From the listing below, tally the lines that include "script". Return only the total.

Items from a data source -
============================================================
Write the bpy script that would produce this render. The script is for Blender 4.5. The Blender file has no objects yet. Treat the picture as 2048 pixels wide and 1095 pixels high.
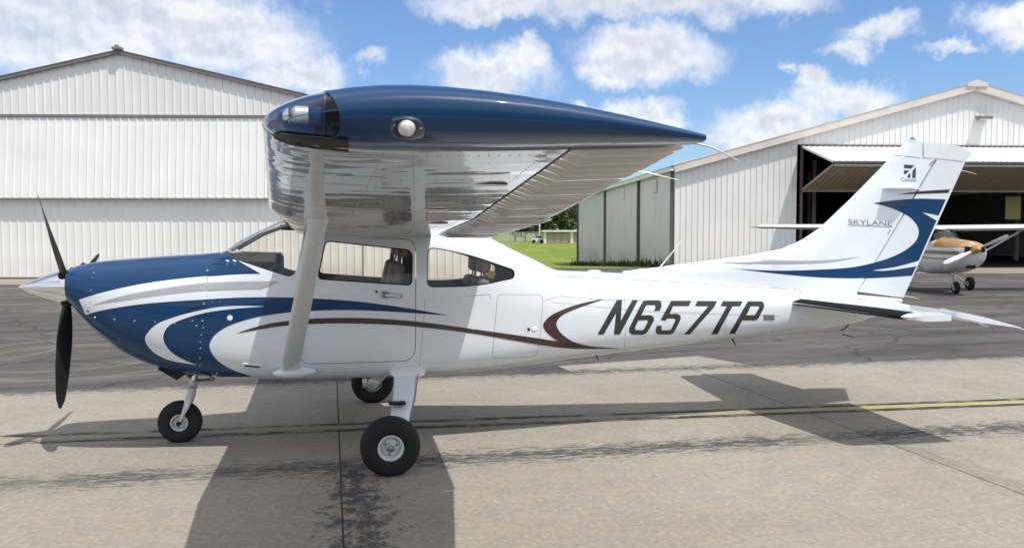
import bpy, bmesh, math, random
import numpy as np
from mathutils import Vector, Matrix
from mathutils.bvhtree import BVHTree
from mathutils.geometry import tessellate_polygon
random.seed(7)
SC = bpy.context.scene
COL = SC.collection
PI = math.pi

# ------------------------------------------------------------------ camera
W, H = 2048, 1095
FPX, YAW, PIT = 1690.2, .2108, -.0495
CAM = Vector((-.412, -7.597, 1.789))
cd = bpy.data.cameras.new('camera')
cd.sensor_width = 36; cd.lens = FPX / W * 36; cd.clip_end = 5000; cd.clip_start = .05
cam = bpy.data.objects.new('camera', cd); COL.objects.link(cam)
cam.location = CAM
cam.rotation_euler = (PI / 2 + PIT, 0, -YAW)
SC.camera = cam
FW = Vector((math.sin(YAW) * math.cos(PIT), math.cos(YAW) * math.cos(PIT), math.sin(PIT)))
RT = Vector((math.cos(YAW), -math.sin(YAW), 0)); UP = RT.cross(FW)
def ray(px, py): return FW + RT * ((px - W / 2) / FPX) - UP * ((py - H / 2) / FPX)
def aty(px, py, Y):                       # point of the photograph at the vertical plane y = Y
    d = ray(px, py); return CAM + d * ((Y - CAM.y) / d.y)
def XZ(px, py, Y): p = aty(px, py, Y); return (p.x, p.z)
def atz(px, py, z=0): d = ray(px, py); return CAM + d * ((z - CAM.z) / d.z)
F2 = Vector((math.sin(YAW), math.cos(YAW), 0))
def LD(L, D, z=0): return Vector((CAM.x, CAM.y, 0)) + RT * L + F2 * D + Vector((0, 0, z))

# ------------------------------------------------------------------ light
SUN = Vector((.27, -.39, 1)).normalized()
ELEV = math.asin(SUN.z); AZI = math.atan2(SUN.x, SUN.y)
sd = bpy.data.lights.new('sun', 'SUN'); sd.energy = 2.05; sd.angle = math.radians(.5); sd.color = (1, .965, .9)
so = bpy.data.objects.new('sun', sd); COL.objects.link(so)
so.rotation_euler = (-SUN).to_track_quat('-Z', 'Y').to_euler()
so.location = (0, 0, 30)
SC.render.engine = 'CYCLES'
for k, v in dict(max_bounces=7, diffuse_bounces=3, glossy_bounces=4, transmission_bounces=4, transparent_max_bounces=12, caustics_reflective=False, caustics_refractive=False).items(): setattr(SC.cycles, k, v)
SC.view_settings.view_transform = 'Standard'; SC.view_settings.look = 'None'
SC.view_settings.exposure = 0.94; SC.view_settings.gamma = 1
try: SC.view_settings.use_curve_mapping = False
except Exception: pass

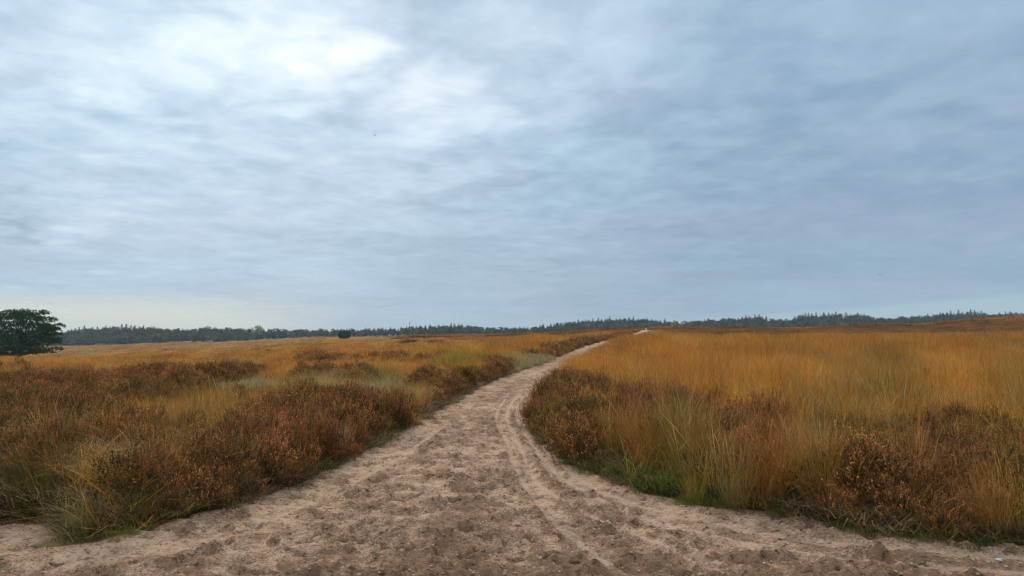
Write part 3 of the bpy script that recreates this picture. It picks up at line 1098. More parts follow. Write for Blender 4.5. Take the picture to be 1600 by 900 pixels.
============================================================
Task output -
2